Given data:
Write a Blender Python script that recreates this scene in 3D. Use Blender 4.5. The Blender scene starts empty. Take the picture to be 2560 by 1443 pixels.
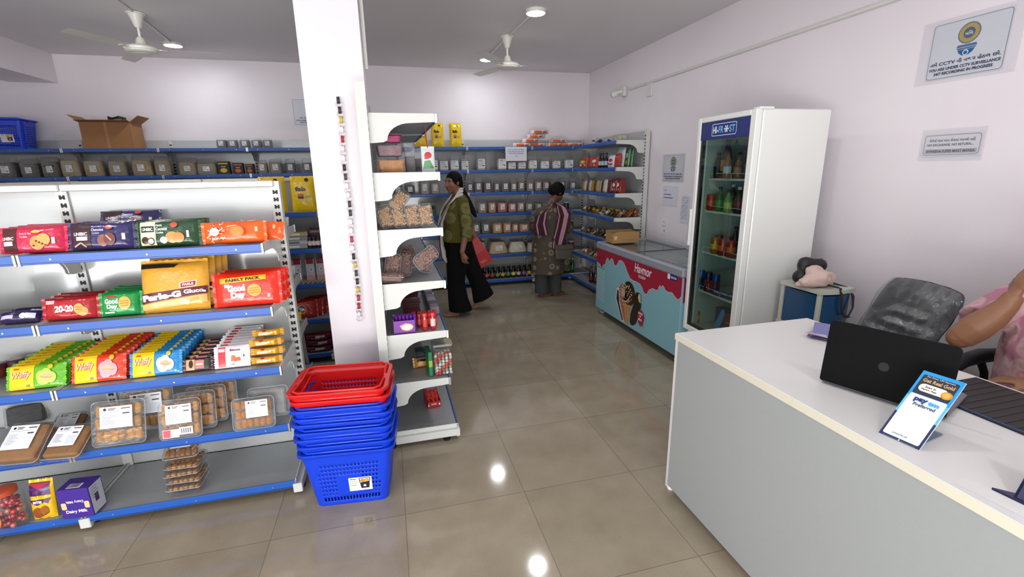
import bpy, bmesh, math, random
from mathutils import Vector, Matrix, geometry, noise
random.seed(7)
sc = bpy.context.scene
C = sc.collection
PI = math.pi
# ------------------------------------------------------------------ camera
F_PX, YAW, PITCH, ROLL = 1167.59, 0.25323794, 0.24837148, -0.01705902
CAMZ = 1.61
_fw = Vector((math.sin(YAW)*math.cos(PITCH), math.cos(YAW)*math.cos(PITCH), -math.sin(PITCH)))
_r = Vector((math.cos(YAW), -math.sin(YAW), 0)); _u = _r.cross(_fw)
CR = _r*math.cos(ROLL) + _u*math.sin(ROLL); CU = -_r*math.sin(ROLL) + _u*math.cos(ROLL)
cam = bpy.data.cameras.new('camera'); cam.lens = F_PX/2560*36; cam.sensor_width = 36; cam.clip_start = .05
camo = bpy.data.objects.new('camera', cam); C.objects.link(camo); sc.camera = camo
mw = Matrix((( CR.x, CU.x, -_fw.x, 0), (CR.y, CU.y, -_fw.y, 0), (CR.z, CU.z, -_fw.z, CAMZ), (0, 0, 0, 1)))
camo.matrix_world = mw
# ------------------------------------------------------------------ world, light, exposure
sc.view_settings.view_transform = 'Standard'; sc.view_settings.look = 'None'
sc.view_settings.gamma = 1; sc.view_settings.use_curve_mapping = False
sc.view_settings.exposure = -0.08
w = bpy.data.worlds.new('sky'); sc.world = w; w.use_nodes = True
bg = w.node_tree.nodes['Background']; bg.inputs[0].default_value = (0.80, 0.88, 1.0, 1); bg.inputs[1].default_value = 1.0
def area(name, loc, rot, sx, sy, power, col):
    l = bpy.data.lights.new(name, 'AREA'); l.shape = 'RECTANGLE'; l.size = sx; l.size_y = sy; l.energy = power; l.color = col
    o = bpy.data.objects.new(name, l); C.objects.link(o); o.location = loc; o.rotation_euler = rot
    return o
# daylight entering through the glazed shop front behind the camera
area('daylight', (-1.6, -1.62, 1.45), (math.radians(92), 0, 0), 5.4, 1.9, 80, (1.0, 0.99, 0.985))
# sunlit paving outside throws light up and deep into the shop
area('paving_bounce', (-1.6, -1.60, .55), (math.radians(122), 0, 0), 5.4, .9, 175, (1.0, 0.98, 0.97))
# ------------------------------------------------------------------ measured rays: a photo point at a known wall / shelf plane
def at(px, py, X=None, Y=None, Z=None):
    d = CR*((px-1280)/F_PX) - CU*((py-721.5)/F_PX) + _fw
    if Y is not None: t = Y/d.y
    elif X is not None: t = X/d.x
    else: t = (Z-CAMZ)/d.z
    return Vector((d.x*t, d.y*t, CAMZ+d.z*t))
# ------------------------------------------------------------------ materials
def lin(c): return tuple((v/12.92 if v <= .04045 else ((v+.055)/1.055)**2.4) for v in c)
def hx(s): return lin(tuple(int(s[i:i+2], 16)/255 for i in (0, 2, 4)))
_m = {}
def mat(s, rough=.5, metal=0., var=.06, scale=25., bump=0., bscale=60., spec=.5, coat=0., tr=0.):
    key = (s, rough, metal, var, scale, bump, bscale, spec, coat, tr)
    if key in _m: return _m[key]
    m = bpy.data.materials.new('surface_'+s); m.use_nodes = True; nt = m.node_tree; N = nt.nodes; L = nt.links
    b = N['Principled BSDF']; c = hx(s)
    tc = N.new('ShaderNodeTexCoord'); no = N.new('ShaderNodeTexNoise'); no.inputs['Scale'].default_value = scale; no.inputs['Detail'].default_value = 3
    L.new(tc.outputs['Object'], no.inputs['Vector'])
    mx = N.new('ShaderNodeMix'); mx.data_type = 'RGBA'
    mx.inputs[6].default_value = (*[max(0, v*(1-var)) for v in c], 1); mx.inputs[7].default_value = (*[min(1, v*(1+var)) for v in c], 1)
    L.new(no.outputs['Fac'], mx.inputs[0]); L.new(mx.outputs[2], b.inputs['Base Color'])
    b.inputs['Roughness'].default_value = rough; b.inputs['Metallic'].default_value = metal
    b.inputs['Specular IOR Level'].default_value = spec; b.inputs['Coat Weight'].default_value = coat
    if tr: b.inputs['Transmission Weight'].default_value = tr
    if bump:
        n2 = N.new('ShaderNodeTexNoise'); n2.inputs['Scale'].default_value = bscale; n2.inputs['Detail'].default_value = 2
        L.new(tc.outputs['Object'], n2.inputs['Vector'])
        bp = N.new('ShaderNodeBump'); bp.inputs['Strength'].default_value = bump; bp.inputs['Distance'].default_value = .01
        L.new(n2.outputs['Fac'], bp.inputs['Height']); L.new(bp.outputs[0], b.inputs['Normal'])
    _m[key] = m; return m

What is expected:
Leave out the pictures and reproduce the rest of the listing exactly.

Output for this task:
Write a Blender Python script that recreates this scene in 3D. Use Blender 4.5. The Blender scene starts empty. Take the picture to be 2560 by 1443 pixels.
import bpy, bmesh, math, random
from mathutils import Vector, Matrix, geometry, noise
random.seed(7)
sc = bpy.context.scene
C = sc.collection
PI = math.pi
# ------------------------------------------------------------------ camera
F_PX, YAW, PITCH, ROLL = 1167.59, 0.25323794, 0.24837148, -0.01705902
CAMZ = 1.61
_fw = Vector((math.sin(YAW)*math.cos(PITCH), math.cos(YAW)*math.cos(PITCH), -math.sin(PITCH)))
_r = Vector((math.cos(YAW), -math.sin(YAW), 0)); _u = _r.cross(_fw)
CR = _r*math.cos(ROLL) + _u*math.sin(ROLL); CU = -_r*math.sin(ROLL) + _u*math.cos(ROLL)
cam = bpy.data.cameras.new('camera'); cam.lens = F_PX/2560*36; cam.sensor_width = 36; cam.clip_start = .05
camo = bpy.data.objects.new('camera', cam); C.objects.link(camo); sc.camera = camo
mw = Matrix((( CR.x, CU.x, -_fw.x, 0), (CR.y, CU.y, -_fw.y, 0), (CR.z, CU.z, -_fw.z, CAMZ), (0, 0, 0, 1)))
camo.matrix_world = mw
# ------------------------------------------------------------------ world, light, exposure
sc.view_settings.view_transform = 'Standard'; sc.view_settings.look = 'None'
sc.view_settings.gamma = 1; sc.view_settings.use_curve_mapping = False
sc.view_settings.exposure = -0.08
w = bpy.data.worlds.new('sky'); sc.world = w; w.use_nodes = True
bg = w.node_tree.nodes['Background']; bg.inputs[0].default_value = (0.80, 0.88, 1.0, 1); bg.inputs[1].default_value = 1.0
def area(name, loc, rot, sx, sy, power, col):
    l = bpy.data.lights.new(name, 'AREA'); l.shape = 'RECTANGLE'; l.size = sx; l.size_y = sy; l.energy = power; l.color = col
    o = bpy.data.objects.new(name, l); C.objects.link(o); o.location = loc; o.rotation_euler = rot
    return o
# daylight entering through the glazed shop front behind the camera
area('daylight', (-1.6, -1.62, 1.45), (math.radians(92), 0, 0), 5.4, 1.9, 80, (1.0, 0.99, 0.985))
# sunlit paving outside throws light up and deep into the shop
area('paving_bounce', (-1.6, -1.60, .55), (math.radians(122), 0, 0), 5.4, .9, 175, (1.0, 0.98, 0.97))
# ------------------------------------------------------------------ measured rays: a photo point at a known wall / shelf plane
def at(px, py, X=None, Y=None, Z=None):
    d = CR*((px-1280)/F_PX) - CU*((py-721.5)/F_PX) + _fw
    if Y is not None: t = Y/d.y
    elif X is not None: t = X/d.x
    else: t = (Z-CAMZ)/d.z
    return Vector((d.x*t, d.y*t, CAMZ+d.z*t))
# ------------------------------------------------------------------ materials
def lin(c): return tuple((v/12.92 if v <= .04045 else ((v+.055)/1.055)**2.4) for v in c)
def hx(s): return lin(tuple(int(s[i:i+2], 16)/255 for i in (0, 2, 4)))
_m = {}
def mat(s, rough=.5, metal=0., var=.06, scale=25., bump=0., bscale=60., spec=.5, coat=0., tr=0.):
    key = (s, rough, metal, var, scale, bump, bscale, spec, coat, tr)
    if key in _m: return _m[key]
    m = bpy.data.materials.new('surface_'+s); m.use_nodes = True; nt = m.node_tree; N = nt.nodes; L = nt.links
    b = N['Principled BSDF']; c = hx(s)
    tc = N.new('ShaderNodeTexCoord'); no = N.new('ShaderNodeTexNoise'); no.inputs['Scale'].default_value = scale; no.inputs['Detail'].default_value = 3
    L.new(tc.outputs['Object'], no.inputs['Vector'])
    mx = N.new('ShaderNodeMix'); mx.data_type = 'RGBA'
    mx.inputs[6].default_value = (*[max(0, v*(1-var)) for v in c], 1); mx.inputs[7].default_value = (*[min(1, v*(1+var)) for v in c], 1)
    L.new(no.outputs['Fac'], mx.inputs[0]); L.new(mx.outputs[2], b.inputs['Base Color'])
    b.inputs['Roughness'].default_value = rough; b.inputs['Metallic'].default_value = metal
    b.inputs['Specular IOR Level'].default_value = spec; b.inputs['Coat Weight'].default_value = coat
    if tr: b.inputs['Transmission Weight'].default_value = tr
    if bump:
        n2 = N.new('ShaderNodeTexNoise'); n2.inputs['Scale'].default_value = bscale; n2.inputs['Detail'].default_value = 2
        L.new(tc.outputs['Object'], n2.inputs['Vector'])
        bp = N.new('ShaderNodeBump'); bp.inputs['Strength'].default_value = bump; bp.inputs['Distance'].default_value = .01
        L.new(n2.outputs['Fac'], bp.inputs['Height']); L.new(bp.outputs[0], b.inputs['Normal'])
    _m[key] = m; return m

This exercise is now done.